Speaker Series: Towards Non-Invasive Archaeology? Experiments with Drones in Archaeology

     
7:00 PM
Calgary Central Public Library

Speaker: Dr. Scott Hamilton, Lakehead University

Over the past 25 years consumer digital technologies have rapidly expanded in capacity and declined in cost. Archaeologists are among the researchers who have selectively integrated technology into their professional practise, but early implementation is often driven by unit cost, unexpected complexity, and rapid obsolescence. Unmanned aerial vehicles (variously called RPAS, UAVs, UASs or drones) follow this pattern, but have had a comparatively slow uptake as a standard archaeological tool.

Since about 2015 I and my students have been experimenting with UAVs, predominately exploring the use case for ‘prosumer’ drones. These instruments are predominately marketed to hobbyists but have surprisingly high technical capacity. We have moved from learning how to fly (and not crash), to evaluating photographic utility, experimented with semi-autonomous mapping and photogrammetry, explored archaeological ‘value added’, and finally moved to refining georeferencing accuracy and experimentation with diverse sensors.
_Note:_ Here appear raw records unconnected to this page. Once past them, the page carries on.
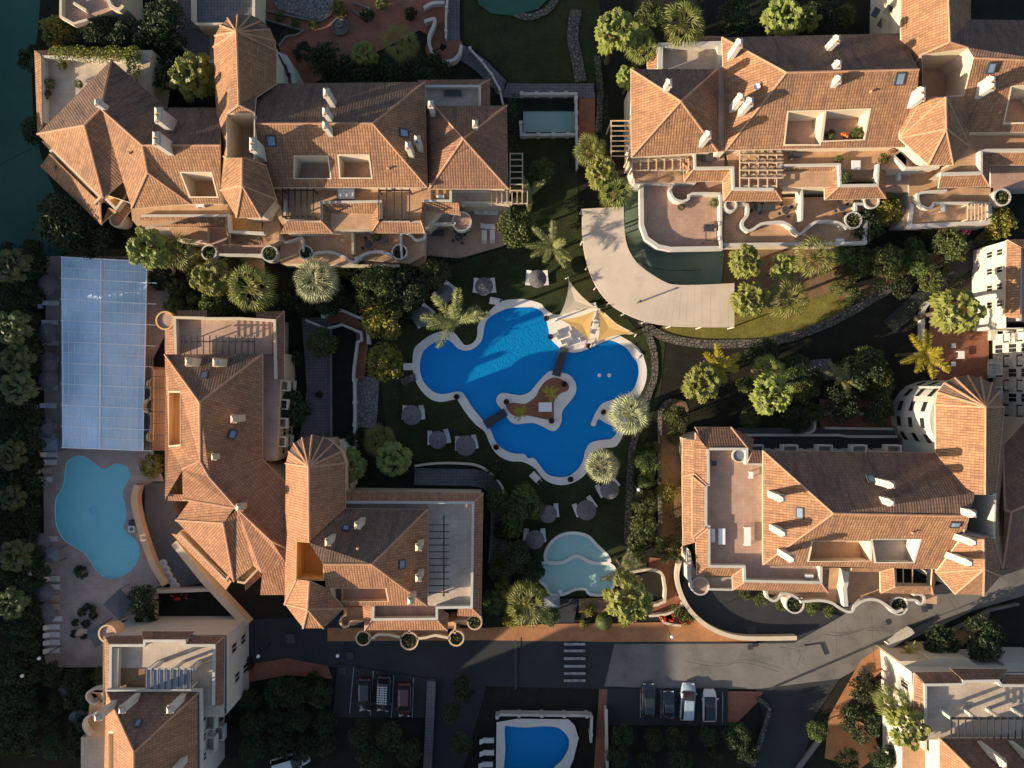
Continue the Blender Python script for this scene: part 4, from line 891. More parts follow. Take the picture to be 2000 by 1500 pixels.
for c_ in ((388, 708, 350, 703, .7, 1.1), (440, 709, 403, 703, .7, 1.1), (474, 816, 442, 812, .7, 1), (424, 891, 414, 890, .6, .8), (708, 1018, 684, 1033, .8, .9), (652, 1049, 633, 1060, .7, .9), (823, 1059, 802, 1080, .8, .9), (823, 1117, 802, 1140, .8, .9), (808, 1160, 794, 1178, .8, .9), (475, 988, 463, 990, .9, .9)):
    b.chimney(*c_, mt='cream')
b.skylight(399, 733, .9, 1.1); b.skylight(454, 848, 1.1, .9); b.skylight(785, 1102, 1.1, .9); b.skylight(676, 1031, .8, .8)
# facade with balconies towards the garden (right side of the wing)
a, c = offset(P('322,692 513,692 513,897 322,897', 9.6), -.5)[0:2] if False else (W(513, 700, 8.9), W(513, 890, 8.9))
a = Vector((a.x-.5, a.y, 0)); c = Vector((c.x-.5, c.y, 0))
for t_ in (10.5, 12.5, 14.5):
    pass
a = W(548, 740, 7.4); c = W(540, 900, 7.4); a = Vector((a.x, a.y, 0)); c = Vector((c.x, c.y, 0))
for k in range(4):
    for zz in (1.6, 4.4): b.window(c, a, 1.2+k*2.3, zz, 1.1, 1.5, 'cream')
    for zz in (3.0, 5.8): b.balcony(c, a, 2.3+k*2.3, zz, 1.3, .9, mt='cream')
a = W(944, 963, 7.6); c = W(940, 1205, 7.6); a = Vector((a.x-.75, a.y, 0)); c = Vector((c.x-.75, c.y, 0))
for k in range(5):
    for zz in (1.8, 4.9): b.window(c, a, 2.0+k*2.8, zz, 1.1, 1.5, 'cream')
for k, t_ in enumerate(()):
    for zz in (2.0, 5.0, 8.0): b.window(c, a, t_, zz-.4, 1.2, 1.7, 'cream')
    for zz in (3.6, 6.6):
        if k % 2 == 0: b.balcony(c, a, t_+1.1, zz, 2.4, 1.2, mt='cream')
m = MB(); m.prism(P('650,863,8.8 690,870,0 693,905,0 675,960,8.8'), 0, 5, 0); m.build('round_stair_tower', M['cream'], b.e)
b.beams(290, 700, 296, 880, 4.4, 2, 'metal', 'y', w=.06, posts=False, rails=False, name='railing')
b.floor('296,720 325,720 325,880 296,880', 3.6, 'terro', 'peach'); b.skirt('322,866 300,866', '325,880 293,880', 4.8, 3.8, 'roofc')
b.skirt('322,722 300,722 299,860', '322,718 296,716 295,862', 5.0, 4.5, 'roofc'); b.beams(296, 735, 322, 850, 5.6, 6, 'metal', 'x', w=.06, posts=False, rails=False)
b.parapet('296,740 288,745 287,752 293,760 294,775 282,785 279,798 286,806 294,812 293,840 287,850 288,860 296,862', 3.4, .9, .16, 'cream', sm=3)

ZS = 1.0
# ================================================================ middle right villa block
b = Bld('villa_block', 'white villa block with wide roof terrace and round stair tower beside the curved ramp', 1650, 1010)
b.roof(dict(a=(1490, 880, 9.6), b=(1828, 884, 9.6), c=(1628, 1003, 13.2), d=(1894, 1008, 13.2), e=(1490, 1103, 9.6), f=(1836, 1112, 9.6), g=(1905, 962, 13), h=(1885, 1045, 11.8)), ['abgdc', 'ace', 'cdhfe'],
       holes=[(2, '1588,1057 1700,1057 1700,1095 1580,1096', 8.6, 'cream', 'terro'), (2, '1704,1054 1797,1054 1784,1098 1711,1098', 8.8, 'white', 'terrp')])
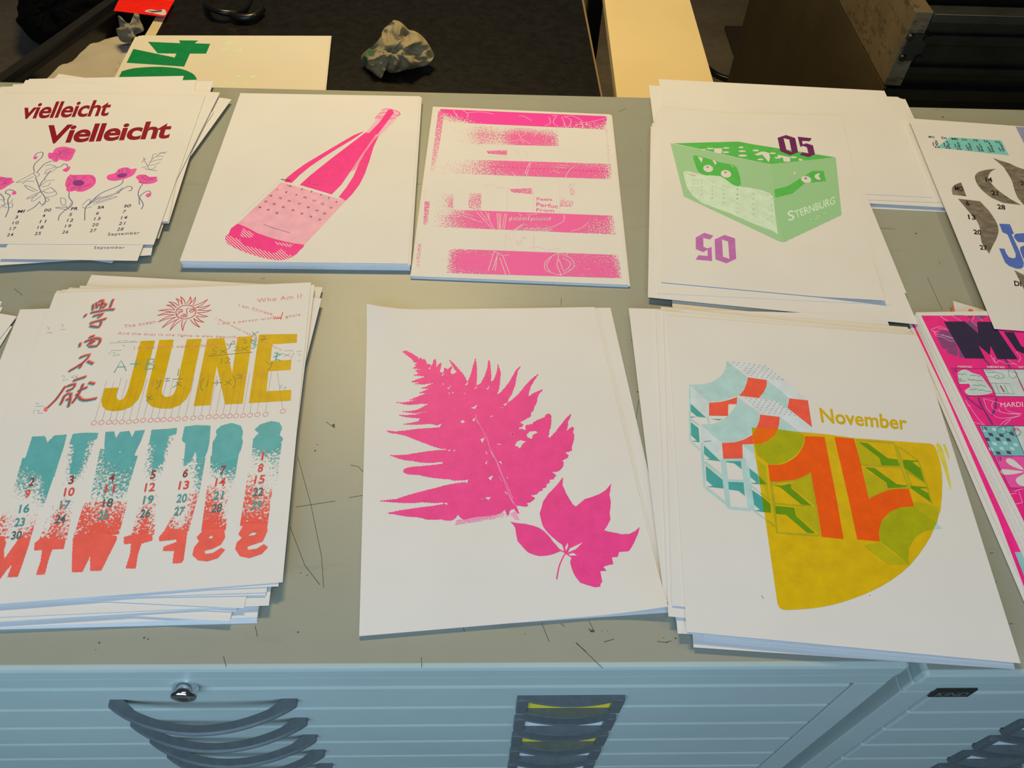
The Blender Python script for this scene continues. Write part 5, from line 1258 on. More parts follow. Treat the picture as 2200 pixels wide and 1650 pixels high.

Through a series of case study examples, I explore the utility and limitations of UAVs in archaeology, and some of the unexpected downstream implications related to computing and data storage demands. It demonstrates considerable analytic value, particularly when integrated with geomatics and other data management tools. It also suggests important potential for non-invasive archaeological site characterization under the right conditions.